Police Vote For Right To Strike

Police officers in Northern Ireland would follow the lead of fellow officers in England and Wales over possible strike action on pay.

As a row over the way police officer's back pay is being handled escalates, officers in England and Wales have now voted, by a big majority, to lobby the Westminster government for the right to strike - and NI police officers could well follow the lead, leaving only Scotland out of the potential industrial action.

Of those in England and Wales who voted, 93% wanted independent Police Arbitration Tribunal decisions to be made binding on all parties - including the Government.

And in the absence of such binding arbitration, 86% said the Police Federation should lobby for officers to be allowed "full industrial rights".

The vote followed a dispute over a 2.5% pay rise to be awarded in stages, which reduced the overall increase to 1.9%.

The result of the ballot was announced at the Police Federation's conference in Bournemouth yesterday after ballot papers were sent to 140,000 police constables, sergeants and inspectors, and 60,572 of them voted - a turnout of 43%.

Meanwhile, an 'informal survey' of 9,000 members of the representative body in Northern Ireland, the NI Police Federation, produced similar results on a "satisfactory turnout".

All the police are currently banned from going on strike or taking other industrial action, and any such action is a criminal offence.

There was less anger about pay levels in Scotland as police officers there had their 2007-8 pay rise backdated to September 2007 giving them the full benefit of the 2.5% increase.

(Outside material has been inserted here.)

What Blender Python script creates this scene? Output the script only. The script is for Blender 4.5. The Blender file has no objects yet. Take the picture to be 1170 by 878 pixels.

At their own conference, members of the Scottish Police Federation rejected the right to demand full strike action but voted narrowly in favour of seeking other industrial rights.

But, colleagues in other parts of the UK had their increase backdated only to December and are hopping mad.

Paul McKeever, Chairman of the Federation's Sergeants' Committee, told delegates Bournemouth yesterday that the prime minister had "lost the trust and respect of the police service in the United Kingdom".

He said: "Gordon Brown must know that as police officers we can smell unfairness a mile away and unfortunately there is an awful stench about his behaviour."

In January, officers decided to seek the views of their colleagues following a mass rally in London.

More than 20,000 officers marched on Westminster following Home Secretary Jacqui Smith's pay decision.

Police officers were then asked whether they should lobby for the right to strike - in addition to other industrial rights - if ministers failed to abide with pay arbitration deals.

Work and Pensions Secretary John Hutton, whose remit includes industrial relations, said he believed it was unlikely that police officers would strike.

"I don't think there's a police officer in the country who wants to strike and let's hope we never get anywhere near to that position," he said.

But the Shadow Home Secretary David Davis said the government had been "dishonourable" in its behaviour towards the police.

The Conservatives have proposed an arbitration system which could only be overruled by the House of Commons, which Mr Davis said would be "fair, transparent and serve the public interest".